Because the JET Program hiring pool is largely fresh out of college and the job description is focused on a youthful demographic (the young respond better to the young?), they often end up essentially hiring kids with an interest in Japan and who don’t wanna resign themselves to the shakaijin lifestyle so soon. Then there are others who are genuinely undecided where their path is. Some in that category actively reflect and search and others procrastinate and party 24-7 while they “find themselves”. I got along only with the ALTs who came where I was coming from. I was not fresh outta college. I waited 4 years after graduation to apply to the JET Program because I knew that I did not have enough experience or the strength of character it takes to live and work in a foreign country and adapt to its needs and standards. Maybe I still don’t have that but my point is, I saw way too many grown children in JET and not enough serious ones.
I responded to ALTs who actually talked about their jobs. What worked for them that day, what laughably didn’t. Who was their favorite co-worker? How were their students? Sure, we all have our days where we wanna fuck Japan or have it fuck us but an ALT who does nothing but mock their lives and hunt for willing punane? What exactly is going on there?
Then again, it takes a special breed to become a JET and stick with it. Like nails hammered crooked and protruding out of the American woodwork, here were my fellow nerds, my freaks, my half-crazed, Shiina-Ringo loving white people! A wise African once said to me: “The finest, leave. The rest don’t move.”
2 comments so far...
Wow, what a great article. I totally agree. I am working my butt off to be prepaired for the JET program, I’ve done a lot of research and I still have to finish another year or two of my bachelors degree before I even apply. I can’t imagine getting into the program to freeload. Sometimes I just want to smack people who think the world owes them a living.
Hey Kristi! Glad you liked the article!
I am also glad to hear you are interested in joining the JET Program. It was truly a wonderful experience for me and I wish you the best of luck in your application.
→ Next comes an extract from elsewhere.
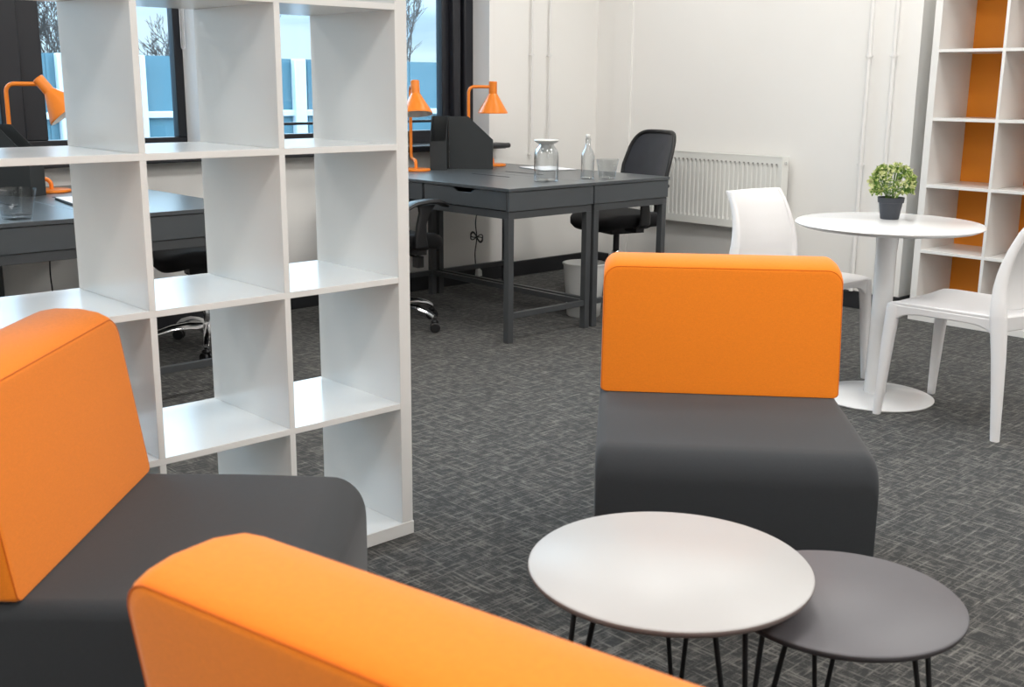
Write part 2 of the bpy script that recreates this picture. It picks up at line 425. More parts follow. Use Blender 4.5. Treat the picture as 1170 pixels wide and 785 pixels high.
# ------------------------------------------------------------------ outside
bm = bmesh.new(); box(bm, -30, 40, YO+0.02, 60, -0.35, -0.15); o = struct('ground', bm, M['asphalt'], smooth=False)
ob = thing('outbuilding', 'low pale blue outbuilding with white trim seen through the windows', 'building', (0, 9, -0.15))
bm = bmesh.new(); box(bm, -9, 16, 0, 2.5, 0, 1.66)
for k in range(50): box(bm, -9+k*0.5, -8.97+k*0.5, -0.012, 0, 0, 1.66)
link('wall', bm, M['cladding'], ob, smooth=False)
bm = bmesh.new(); box(bm, -9.1, 16.1, -0.05, 0.0, 1.02, 1.09); link('white_band', bm, M['white_upvc'], ob, bevel=0.01)
for px in (-3.2, -0.2, 2.66, 3.42, 5.36, 8.6):
    bm = bmesh.new(); box(bm, px-0.075, px+0.075, -0.09, -0.0, 0, 1.66); link('post', bm, M['white_upvc'], ob, bevel=0.01)

def tree(loc, h, label, seed, spread=1.0, depth=6, r0=0.11):
    rnd = random.Random(seed)
    cu = bpy.data.curves.new('bare_tree', 'CURVE'); cu.dimensions = '3D'; cu.bevel_depth = 1.0; cu.bevel_resolution = 0; cu.resolution_u = 1
    def branch(p, d, ln, r, k):
        n = 4; pts = [(p, r)]
        for i in range(n):
            d = (d+Vector((rnd.uniform(-1, 1), rnd.uniform(-1, 1), rnd.uniform(-.6, .9)))*0.16).normalized()
            p = p+d*ln/n; pts.append((p, r*(1-0.45*(i+1)/n)))
        sp = cu.splines.new('POLY'); sp.points.add(len(pts)-1)
        for q, (v, rr) in zip(sp.points, pts): q.co = (*v, 1); q.radius = rr
        if k == 0: return
        for j in range(rnd.choice((2, 3, 3))):
            a = rnd.randint(1, n); q = pts[a][0] if j else pts[-1][0]
            nd = (d+Vector((rnd.uniform(-1, 1)*spread, rnd.uniform(-1, 1)*spread, rnd.uniform(-.35, .7)))*0.75).normalized()
            branch(q, nd, ln*rnd.uniform(.62, .85), max(0.0045, r*0.55), k-1)
    branch(Vector((0, 0, 0)), Vector((0, 0, 1)), h*0.27, r0, depth)
    cu.materials.append(M['bark'])
    tmp = bpy.data.objects.new('bare_tree_curve', cu)
    me = bpy.data.meshes.new_from_object(tmp); bpy.data.objects.remove(tmp)
    o = bpy.data.objects.new('bare_tree', me); COL.objects.link(o); o.location = loc
    return tag(o, label, 'tree')
tree((10.7, 13.3, -0.15), 4.4, 'bare winter tree outside, its branches behind the tall pane right of the white shelves', 3, depth=8, r0=.07)
tree((4.55, 14.2, -0.15), 3.4, 'bare tree outside at the far left, beside the dark window frame', 5, depth=8, r0=.06)
tree((6.15, 13.4, -0.15), 3.4, 'bare tree outside seen in the pane left of the bead chain', 9, depth=8, r0=.06)
tree((8.45, 14.6, -0.15), 3.6, 'bare tree outside seen in the pane just right of the second shelf upright', 12, depth=8, r0=.06)

# ------------------------------------------------------------------ cube shelving
def bookcase(root, cols, rows=5, depth=0.39, back=None):
    """local: width runs to -x from 0, front at y=0, depth to +y"""
    W = cols*0.335+(cols-1)*0.016+0.076
    lm = M['laminate']
    bx('bottom_board', -W-0.002, 0.002, -0.002, depth, 0, 0.038, lm, root)
    Ht = 0.038*2+rows*0.335+(rows-1)*0.016
    bx('top_board', -W-0.002, 0.002, -0.002, depth, Ht-0.038, Ht, lm, root)
    bx('side_panel', -0.038, 0, 0, depth, 0.038, Ht-0.038, lm, root)
    bx('side_panel', -W, -W+0.038, 0, depth, 0.038, Ht-0.038, lm, root)
    for r in range(1, rows):
        z = 0.038+0.351*r-0.016
        bx('shelf', -W+0.038, -0.038, 0, depth, z, z+0.016, lm, root, bevel=0.0008)
    for c in range(1, cols):
        x = -0.038-0.351*c+0.016
        for r in range(rows):
            z = 0.038+0.351*r
            bx('divider', x-0.016, x, 0.0, depth, z, z+0.335, lm, root, bevel=0.0008)
    if back: bx('back_board', -W+0.02, -0.02, depth-0.006, depth-0.001, 0.03, Ht-0.03, back, root, bevel=0)
    return root
bc = thing('bookcase', 'white open cube bookcase standing across the room behind the orange chair', 'bookcase', (0, 0, 0))
bookcase(bc, 5)
# the one in the alcove, orange boards at its back: front faces -X
bc2 = thing('bookcase', 'white cube bookcase with orange back boards in the alcove behind the round white table', 'bookcase', (3.895, -1.27, 0), R(-90))
bookcase(bc2, 5, back=M['orange_panel'])
bc2.location = (3.895, 0.575-1.831, 0); bc2.rotation_euler = (0, 0, R(-90))

# ------------------------------------------------------------------ desks
def desk(label, loc, rotz):
    """local: 1.32 along x, 0.60 along y, drawers open to +y"""
    t = thing('desk', label, 'desk', loc, rotz, 'grey desks by the windows')
    dm, mm = M['desk'], M['desk_metal']
    bx('desk_top', -.66, .66, -.30, .30, .744, .760, dm, t)
    bm = bmesh.new()                                            # body: open to the front for the drawers
    box(bm, -.655, .655, -.296, -.280, .650, .742); box(bm, -.655, -.639, -.28, .294, .650, .742); box(bm, .639, .655, -.28, .294, .650, .742)
    box(bm, -.639, .639, -.28, .28, .650, .660); box(bm, -.008, .008, -.28, .28, .660, .742)
    link('desk_body', bm, dm, t, bevel=0.001)
    for s in (-1, 1):
        c = s*0.323; a, b = c-0.313, c+0.313
        bm = bmesh.new()
        prism(bm, [(a, .654), (b, .654), (b, .741), (c+.085, .741), (c+.055, .722), (c-.055, .722), (c-.085, .741), (a, .741)], 'y', .280, .296)
        d = link('drawer', bm, dm, t, bevel=0.001)
        bm = bmesh.new(); box(bm, a+.02, b-.02, .0, .278, .662, .70); link('drawer_tray', bm, M['slot'], d, smooth=False)
    bm = bmesh.new()
    box(bm, -.650, .650, -.290, -.255, .612, .648); box(bm, -.650, .650, .255, .290, .612, .648)
    box(bm, -.650, -.615, -.255, .255, .612, .648); box(bm, .615, .650, -.255, .255, .612, .648)
    link('frame_rail', bm, mm, t, bevel=0.001)
    for sx in (-1, 1):
        for sy in (-1, 1):
            cx, cy = sx*.6325, sy*.2725
            bx('leg', cx-.0175, cx+.0175, cy-.0175, cy+.0175, 0, .612, mm, t)
        bx('side_bar', sx*.6325-.012, sx*.6325+.012, -.255, .255, .120, .148, mm, t)
    bx('rear_bar', -.615, .615, -.285, -.260, .120, .148, mm, t)
    bx('cable_slot', -.15, .15, -.180, -.168, .7605, .7612, M['slot'], t, bevel=0)
    return t
d1 = desk('grey metal desk with drawer notch facing the bookcase, nearest corner of the right pair', (2.10, 2.21, 0), R(90))
DY = 2.33
dup(d1, (2.702, 2.21, 0), R(-90), 'grey desk on the radiator side of the right pair, mesh chair pulled up to it')
dup(d1, (0.176, DY, 0), R(-90), 'grey desk seen through the white bookcase, right one of that pair, castor chair tucked in')
dup(d1, (-0.426, DY, 0), R(90), 'grey desk seen through the white bookcase, left one of that pair')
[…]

Like any extended stay overseas, it is what you make it. I left my hometown with the idea (if not the mental preparation) that it isn’t a question of “If Japan kicks my ass…?” it’s a question of “WHEN Japan kicks my ass…?”
What are you gonna do?
Being a “foreigner” is hard and you may run into some harrowing times. Some people get discouraged and give up on their good intentions. In response, they “freeload”, ie escape from their shortcomings or problems and whine. They lose interest in their jobs but stay in Japan because they are too scared to go back home and figure out what to do with themselves.
The secret to breaking this behavior is FIND ANOTHER REASON TO BE THERE.
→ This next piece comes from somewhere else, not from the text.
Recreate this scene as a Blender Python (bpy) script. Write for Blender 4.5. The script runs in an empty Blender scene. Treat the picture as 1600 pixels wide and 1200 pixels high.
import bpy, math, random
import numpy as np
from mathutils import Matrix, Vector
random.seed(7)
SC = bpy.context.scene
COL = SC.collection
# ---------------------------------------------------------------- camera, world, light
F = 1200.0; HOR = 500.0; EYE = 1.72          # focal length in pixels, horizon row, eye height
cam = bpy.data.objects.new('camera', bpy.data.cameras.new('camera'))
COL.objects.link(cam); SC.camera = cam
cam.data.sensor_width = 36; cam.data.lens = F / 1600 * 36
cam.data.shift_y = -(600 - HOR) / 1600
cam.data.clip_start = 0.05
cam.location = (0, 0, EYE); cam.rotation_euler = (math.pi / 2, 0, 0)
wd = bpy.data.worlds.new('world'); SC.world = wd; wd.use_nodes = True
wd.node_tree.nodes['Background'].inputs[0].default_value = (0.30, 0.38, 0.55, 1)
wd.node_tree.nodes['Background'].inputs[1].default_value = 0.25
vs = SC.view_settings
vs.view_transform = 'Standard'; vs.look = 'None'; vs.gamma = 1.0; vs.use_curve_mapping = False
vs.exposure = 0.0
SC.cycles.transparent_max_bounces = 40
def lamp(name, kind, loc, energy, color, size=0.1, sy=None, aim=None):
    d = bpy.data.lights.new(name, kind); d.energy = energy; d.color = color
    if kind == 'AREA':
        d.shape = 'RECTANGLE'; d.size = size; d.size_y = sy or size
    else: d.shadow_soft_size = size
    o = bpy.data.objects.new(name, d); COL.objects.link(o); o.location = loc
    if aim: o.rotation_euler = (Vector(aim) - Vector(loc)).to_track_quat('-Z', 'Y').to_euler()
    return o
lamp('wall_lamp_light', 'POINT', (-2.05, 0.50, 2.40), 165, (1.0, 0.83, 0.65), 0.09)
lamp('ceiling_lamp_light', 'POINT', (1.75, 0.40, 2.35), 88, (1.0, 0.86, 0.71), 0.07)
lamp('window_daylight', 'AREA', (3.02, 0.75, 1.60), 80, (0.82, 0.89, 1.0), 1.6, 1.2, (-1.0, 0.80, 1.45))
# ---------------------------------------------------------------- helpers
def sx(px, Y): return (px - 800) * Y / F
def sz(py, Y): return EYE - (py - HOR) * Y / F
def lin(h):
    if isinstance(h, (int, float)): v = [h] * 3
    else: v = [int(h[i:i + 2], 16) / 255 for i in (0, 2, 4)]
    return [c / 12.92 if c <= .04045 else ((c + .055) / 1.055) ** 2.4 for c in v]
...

Japan doesn’t play around. You will be expected to work harder than maybe you have ever worked. You will be expected to learn and “run with the pack”. The good side is, because you are new to the country, you will be forgiven if you make a mistake. However, that doesn’t excuse you from trying.
Your work will be terrible some days and wonderful the next. Just keep trying and learning from everyone around you.
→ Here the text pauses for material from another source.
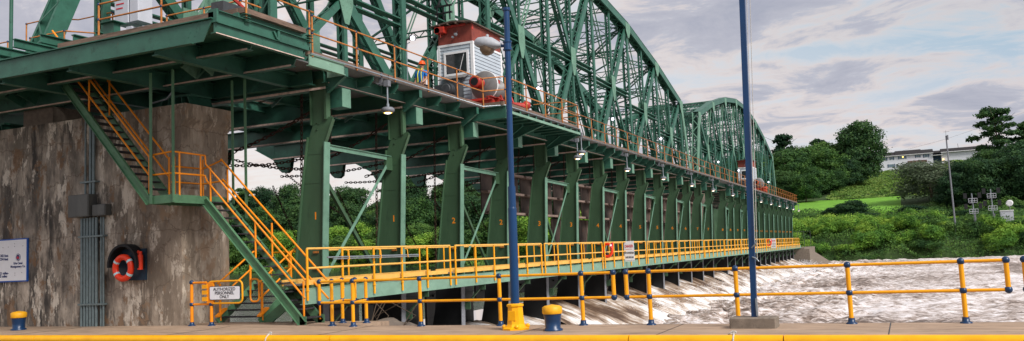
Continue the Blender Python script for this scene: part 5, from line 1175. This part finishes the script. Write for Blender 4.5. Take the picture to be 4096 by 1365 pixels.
q = MB(); q.path([(wx+0.065,wy-0.145,wz+1.655),(wx+0.065,wy-0.165,wz+1.625)], 0.014, 6); q.build('nose', 'skin', pe)
q = MB(); q.sphere((wx+0.035,wy-0.128,wz+1.665), 0.011, 6, 4).sphere((wx+0.095,wy-0.128,wz+1.665), 0.011, 6, 4); q.bar((wx+0.04,wy-0.135,wz+1.59), (wx+0.09,wy-0.135,wz+1.59), 0.01, 0.008); q.build('face_features', 'black', pe)
skin_obj('shirt', [J(0,0,0.90,0.155), J(0,0,1.15,0.155), J(0.02,-0.02,1.38,0.17), J(0.03,-0.03,1.47,0.085), J(0.20,-0.02,1.40,0.075), J(0.24,-0.04,1.18,0.065), J(-0.19,-0.02,1.40,0.075), J(-0.23,-0.02,1.18,0.065)], [(0,1),(1,2),(2,3),(2,4),(4,5),(2,6),(6,7)], 'shirt', pe)
skin_obj('trousers', [J(0,0,0.92,0.15), J(0.10,0,0.80,0.11), J(0.11,-0.02,0.46,0.08), J(0.11,0,0.10,0.07), J(-0.10,0,0.80,0.11), J(-0.11,-0.02,0.46,0.08), J(-0.11,0.02,0.10,0.07)], [(0,1),(1,2),(2,3),(0,4),(4,5),(5,6)], 'trouser', pe)
q = MB(); q.path([(wx+0.10,wy-0.16,wz+1.0),(wx+0.10,wy-0.20,wz+1.3),(wx+0.09,wy-0.12,wz+1.52),(wx+0.10,wy+0.12,wz+1.48),(wx+0.09,wy+0.18,wz+1.1)], 0.016, 6); q.path([(wx-0.06,wy-0.17,wz+1.0),(wx-0.05,wy-0.20,wz+1.3),(wx-0.03,wy-0.12,wz+1.53),(wx-0.05,wy+0.12,wz+1.48)], 0.016, 6); q.build('hiviz_straps', 'hiviz', pe)
q = MB(); q.lathe([(0.150,1.685),(0.150,1.70),(0.125,1.715),(0.12,1.77),(0.09,1.82),(0.03,1.84)], (wx+0.07,wy-0.05,wz), 16); q.build('hard_hat', 'hat', pe)
# ------------------------------------------------------------------ chains
def chain(p0, p1, label, sag=0.0, pitch=0.13, big_=1.0):
    q = MB(); q.link_chain(p0, p1, pitch*big_, sag, 0.016*big_, 0.075*big_)
    tag(q.build('chain', 'rust', None, p0), label, 'chain', 'rusty gate chains')
for k in range(0, 8):
    if k == 13: continue
    y0 = COLS[k]; nm = '%s upright numbered %d' % ('nearer' if k % 2 == 0 else 'farther', k//2+1)
    zb = 0.2 if k < 3 else 5.2
    chain((-16.97,y0+1.25,6.9), (-17.15,y0+1.25,zb), 'rusty chain hanging straight down just past the '+nm)
    chain((-16.65,y0+2.3,6.9), (-16.70,y0+2.3,5.2 if (k == 0 or k > 2) else 0.2), 'second hanging rusty chain past the '+nm)
chain((-20.16,21.5,5.22), (-16.5,21.5,6.36), 'heavy rusty chain rising from the pier towards the first upright', 0.10, big_=1.25)
chain((-20.2,21.5,5.18), (-16.8,21.5,4.50), 'rusty chain sloping down behind the first upright', 0.12)
chain((-20.0,21.5,4.88), (-16.83,21.5,4.86), 'nearly level rusty chain left of the first upright', 0.10)
chain((-26.9,32.7,5.9), (-23.4,32.7,3.6), 'rusty chain slanting down from the sheave left of the first upright', 0.1)
for k in range(0, 5):
    y0 = COLS[k]; nm = '%s upright numbered %d' % ('nearer' if k % 2 == 0 else 'farther', k//2+1)
    chain((-20.0,y0+4.9,5.0), (-16.4,y0+5.2,6.35), 'heavy rusty chain sagging upward behind the bay past the '+nm, 0.15, big_=1.2)
    chain((-21.8,y0+6.0,4.95), (-16.6,y0+5.4,5.0), 'level rusty chain crossing the bay past the '+nm, 0.12)
    chain((-22.2,y0+6.0,4.6), (-19.2,y0+5.4,0.0), 'rusty chain slanting down through the bay past the '+nm, 0.1)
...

But discover another reason to be in Japan. YOUR responsibility to Japan is to help teach its children to be inquisitive about other cultures. To explore the world around them. To pass exams in English. To be more confident in their ability to use another language. The kids will surprise you with how much they can do.
Japan’s responsibility to you is to show you things about yourself you hadn’t realized. To show you its culture in ways you cannot learn at home. Smile a lot. Make solid friends. (You’ll need them.) Reject the waste.